Goal: Reproduce this listing in full.
-- Start --
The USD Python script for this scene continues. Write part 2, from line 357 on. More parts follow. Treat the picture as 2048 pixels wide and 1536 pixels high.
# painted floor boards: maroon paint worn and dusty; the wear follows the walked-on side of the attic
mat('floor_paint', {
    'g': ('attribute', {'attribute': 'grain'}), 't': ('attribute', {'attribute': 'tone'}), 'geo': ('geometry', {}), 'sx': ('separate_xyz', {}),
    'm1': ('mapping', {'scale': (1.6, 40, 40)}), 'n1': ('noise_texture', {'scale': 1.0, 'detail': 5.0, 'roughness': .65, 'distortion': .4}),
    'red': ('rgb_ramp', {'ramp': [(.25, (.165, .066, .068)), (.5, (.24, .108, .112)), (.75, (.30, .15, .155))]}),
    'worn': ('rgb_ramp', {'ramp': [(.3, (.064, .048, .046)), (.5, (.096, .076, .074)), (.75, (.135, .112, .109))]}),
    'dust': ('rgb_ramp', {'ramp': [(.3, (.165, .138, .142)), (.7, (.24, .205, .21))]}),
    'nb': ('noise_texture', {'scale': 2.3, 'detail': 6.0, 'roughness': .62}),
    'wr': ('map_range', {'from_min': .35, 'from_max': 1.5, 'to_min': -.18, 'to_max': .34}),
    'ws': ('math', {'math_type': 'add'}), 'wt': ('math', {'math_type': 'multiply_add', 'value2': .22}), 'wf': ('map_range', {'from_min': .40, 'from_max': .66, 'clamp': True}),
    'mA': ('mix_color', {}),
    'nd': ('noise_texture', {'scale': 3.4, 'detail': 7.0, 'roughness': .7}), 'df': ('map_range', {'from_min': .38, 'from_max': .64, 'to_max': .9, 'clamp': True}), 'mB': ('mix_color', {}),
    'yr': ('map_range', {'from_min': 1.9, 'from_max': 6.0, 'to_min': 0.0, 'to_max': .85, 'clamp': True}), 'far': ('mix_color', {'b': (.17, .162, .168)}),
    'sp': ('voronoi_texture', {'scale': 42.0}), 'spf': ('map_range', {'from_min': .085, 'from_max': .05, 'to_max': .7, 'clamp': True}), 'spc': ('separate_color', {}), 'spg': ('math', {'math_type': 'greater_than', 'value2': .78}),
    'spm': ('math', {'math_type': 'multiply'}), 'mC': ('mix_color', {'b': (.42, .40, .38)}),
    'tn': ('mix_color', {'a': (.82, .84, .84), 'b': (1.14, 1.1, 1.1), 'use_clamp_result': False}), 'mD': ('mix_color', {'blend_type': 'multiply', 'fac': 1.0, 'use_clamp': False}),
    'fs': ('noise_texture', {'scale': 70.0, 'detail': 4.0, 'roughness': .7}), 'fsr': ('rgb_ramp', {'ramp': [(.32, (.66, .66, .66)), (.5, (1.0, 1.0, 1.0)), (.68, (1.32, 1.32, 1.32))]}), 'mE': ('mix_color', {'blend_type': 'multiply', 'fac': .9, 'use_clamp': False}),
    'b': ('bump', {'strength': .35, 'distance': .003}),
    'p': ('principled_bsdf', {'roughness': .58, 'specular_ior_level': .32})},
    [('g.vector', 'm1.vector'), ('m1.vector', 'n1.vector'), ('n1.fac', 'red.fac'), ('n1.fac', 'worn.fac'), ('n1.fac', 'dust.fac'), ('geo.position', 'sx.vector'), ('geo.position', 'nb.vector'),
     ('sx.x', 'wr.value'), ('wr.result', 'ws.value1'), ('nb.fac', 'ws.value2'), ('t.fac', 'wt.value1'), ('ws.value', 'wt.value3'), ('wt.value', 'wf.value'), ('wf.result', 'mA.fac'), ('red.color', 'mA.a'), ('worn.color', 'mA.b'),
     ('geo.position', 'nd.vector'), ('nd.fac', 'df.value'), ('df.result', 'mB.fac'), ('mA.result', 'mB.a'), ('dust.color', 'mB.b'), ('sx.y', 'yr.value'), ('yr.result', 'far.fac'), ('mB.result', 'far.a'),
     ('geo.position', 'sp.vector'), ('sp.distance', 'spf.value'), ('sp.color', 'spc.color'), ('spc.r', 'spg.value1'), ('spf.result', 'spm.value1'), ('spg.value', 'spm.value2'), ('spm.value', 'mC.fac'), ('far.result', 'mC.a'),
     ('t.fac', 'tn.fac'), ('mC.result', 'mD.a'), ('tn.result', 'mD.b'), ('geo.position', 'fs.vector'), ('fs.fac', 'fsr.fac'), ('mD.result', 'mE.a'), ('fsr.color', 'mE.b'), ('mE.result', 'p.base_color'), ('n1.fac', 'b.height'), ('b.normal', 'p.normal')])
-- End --
The response:
The USD Python script for this scene continues. Write part 2, from line 357 on. More parts follow. Treat the picture as 2048 pixels wide and 1536 pixels high.
# painted floor boards: maroon paint worn and dusty; the wear follows the walked-on side of the attic
mat('floor_paint', {
    'g': ('attribute', {'attribute': 'grain'}), 't': ('attribute', {'attribute': 'tone'}), 'geo': ('geometry', {}), 'sx': ('separate_xyz', {}),
    'm1': ('mapping', {'scale': (1.6, 40, 40)}), 'n1': ('noise_texture', {'scale': 1.0, 'detail': 5.0, 'roughness': .65, 'distortion': .4}),
    'red': ('rgb_ramp', {'ramp': [(.25, (.165, .066, .068)), (.5, (.24, .108, .112)), (.75, (.30, .15, .155))]}),
    'worn': ('rgb_ramp', {'ramp': [(.3, (.064, .048, .046)), (.5, (.096, .076, .074)), (.75, (.135, .112, .109))]}),
    'dust': ('rgb_ramp', {'ramp': [(.3, (.165, .138, .142)), (.7, (.24, .205, .21))]}),
    'nb': ('noise_texture', {'scale': 2.3, 'detail': 6.0, 'roughness': .62}),
    'wr': ('map_range', {'from_min': .35, 'from_max': 1.5, 'to_min': -.18, 'to_max': .34}),
    'ws': ('math', {'math_type': 'add'}), 'wt': ('math', {'math_type': 'multiply_add', 'value2': .22}), 'wf': ('map_range', {'from_min': .40, 'from_max': .66, 'clamp': True}),
    'mA': ('mix_color', {}),
    'nd': ('noise_texture', {'scale': 3.4, 'detail': 7.0, 'roughness': .7}), 'df': ('map_range', {'from_min': .38, 'from_max': .64, 'to_max': .9, 'clamp': True}), 'mB': ('mix_color', {}),
    'yr': ('map_range', {'from_min': 1.9, 'from_max': 6.0, 'to_min': 0.0, 'to_max': .85, 'clamp': True}), 'far': ('mix_color', {'b': (.17, .162, .168)}),
    'sp': ('voronoi_texture', {'scale': 42.0}), 'spf': ('map_range', {'from_min': .085, 'from_max': .05, 'to_max': .7, 'clamp': True}), 'spc': ('separate_color', {}), 'spg': ('math', {'math_type': 'greater_than', 'value2': .78}),
    'spm': ('math', {'math_type': 'multiply'}), 'mC': ('mix_color', {'b': (.42, .40, .38)}),
    'tn': ('mix_color', {'a': (.82, .84, .84), 'b': (1.14, 1.1, 1.1), 'use_clamp_result': False}), 'mD': ('mix_color', {'blend_type': 'multiply', 'fac': 1.0, 'use_clamp': False}),
    'fs': ('noise_texture', {'scale': 70.0, 'detail': 4.0, 'roughness': .7}), 'fsr': ('rgb_ramp', {'ramp': [(.32, (.66, .66, .66)), (.5, (1.0, 1.0, 1.0)), (.68, (1.32, 1.32, 1.32))]}), 'mE': ('mix_color', {'blend_type': 'multiply', 'fac': .9, 'use_clamp': False}),
    'b': ('bump', {'strength': .35, 'distance': .003}),
    'p': ('principled_bsdf', {'roughness': .58, 'specular_ior_level': .32})},
    [('g.vector', 'm1.vector'), ('m1.vector', 'n1.vector'), ('n1.fac', 'red.fac'), ('n1.fac', 'worn.fac'), ('n1.fac', 'dust.fac'), ('geo.position', 'sx.vector'), ('geo.position', 'nb.vector'),
     ('sx.x', 'wr.value'), ('wr.result', 'ws.value1'), ('nb.fac', 'ws.value2'), ('t.fac', 'wt.value1'), ('ws.value', 'wt.value3'), ('wt.value', 'wf.value'), ('wf.result', 'mA.fac'), ('red.color', 'mA.a'), ('worn.color', 'mA.b'),
     ('geo.position', 'nd.vector'), ('nd.fac', 'df.value'), ('df.result', 'mB.fac'), ('mA.result', 'mB.a'), ('dust.color', 'mB.b'), ('sx.y', 'yr.value'), ('yr.result', 'far.fac'), ('mB.result', 'far.a'),
     ('geo.position', 'sp.vector'), ('sp.distance', 'spf.value'), ('sp.color', 'spc.color'), ('spc.r', 'spg.value1'), ('spf.result', 'spm.value1'), ('spg.value', 'spm.value2'), ('spm.value', 'mC.fac'), ('far.result', 'mC.a'),
     ('t.fac', 'tn.fac'), ('mC.result', 'mD.a'), ('tn.result', 'mD.b'), ('geo.position', 'fs.vector'), ('fs.fac', 'fsr.fac'), ('mD.result', 'mE.a'), ('fsr.color', 'mE.b'), ('mE.result', 'p.base_color'), ('n1.fac', 'b.height'), ('b.normal', 'p.normal')])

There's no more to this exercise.